Because they still just work a job for their masters, they’re free to indulge in feel-good philosophies about how humanity could be made better.  Upper middle class revolutions usually have catchy slogans with high flung promises of ‘liberty’ and ‘equality.’  When the top slaves win their revolution, though, they very quickly discover that feel-good talk doesn’t make a state run.
They come from a class that spends its entire youth sheltered in prep schools and universities, spending most of their time learning highly specialized skills in the company of others who share their priorities and values.
The problem with Upper Middles trying to rule is they have no idea what motivates most people, no clue how most people live and behave.
Their moral ideologies are possibly suited to other people like them, but they are oblivious that they represent well under 10% of the population and the vast majority of humanity is nothing like them.
To put it simply, they have no street smarts.  Any lower prole teenager would be a good starting teacher to introduce them to the ways of the real world.
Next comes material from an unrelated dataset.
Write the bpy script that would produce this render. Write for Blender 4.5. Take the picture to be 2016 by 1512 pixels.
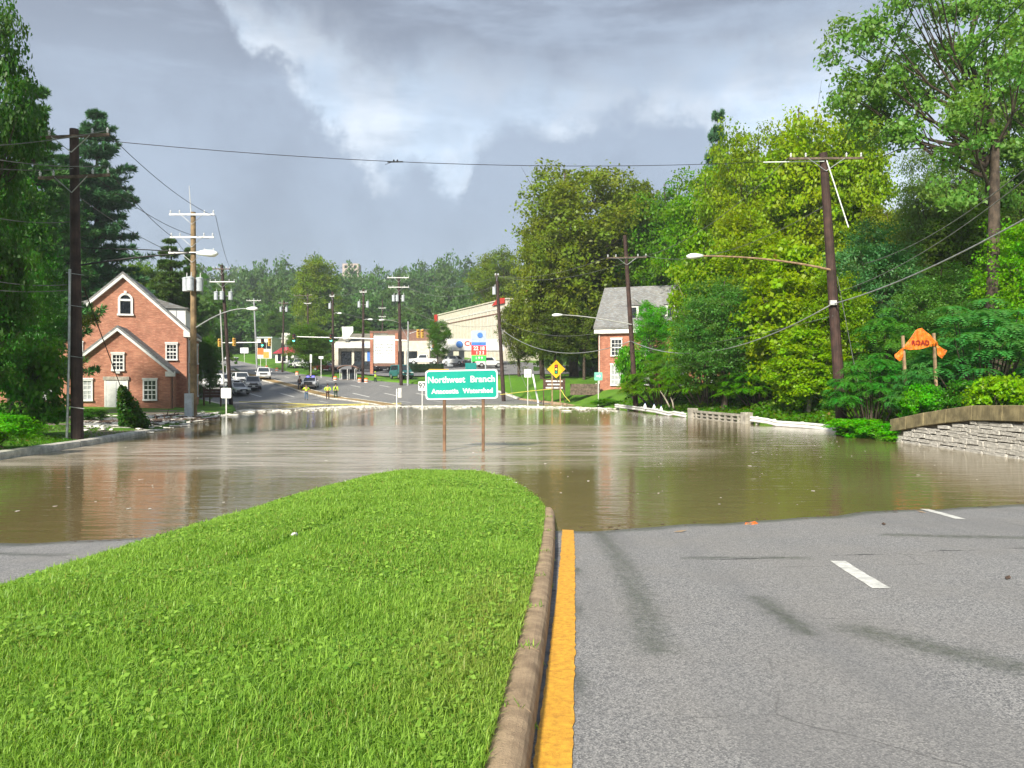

Unsurprisingly, upper middles find themselves in way over their heads when they actually take over.  They soon find themselves solving problems just like their bosses used to, but more heavy-handedly.  If the rulers used to hang trouble makers, in no time at all the victorious revolutionaries will have great terrors and great purges.
The revolution that begins with hope and optimism, then devolves into disaster and tyranny.  Tragically, time and again the upper middle class discovers, as Lucifer did, that to rule is above their proper place in the heavens.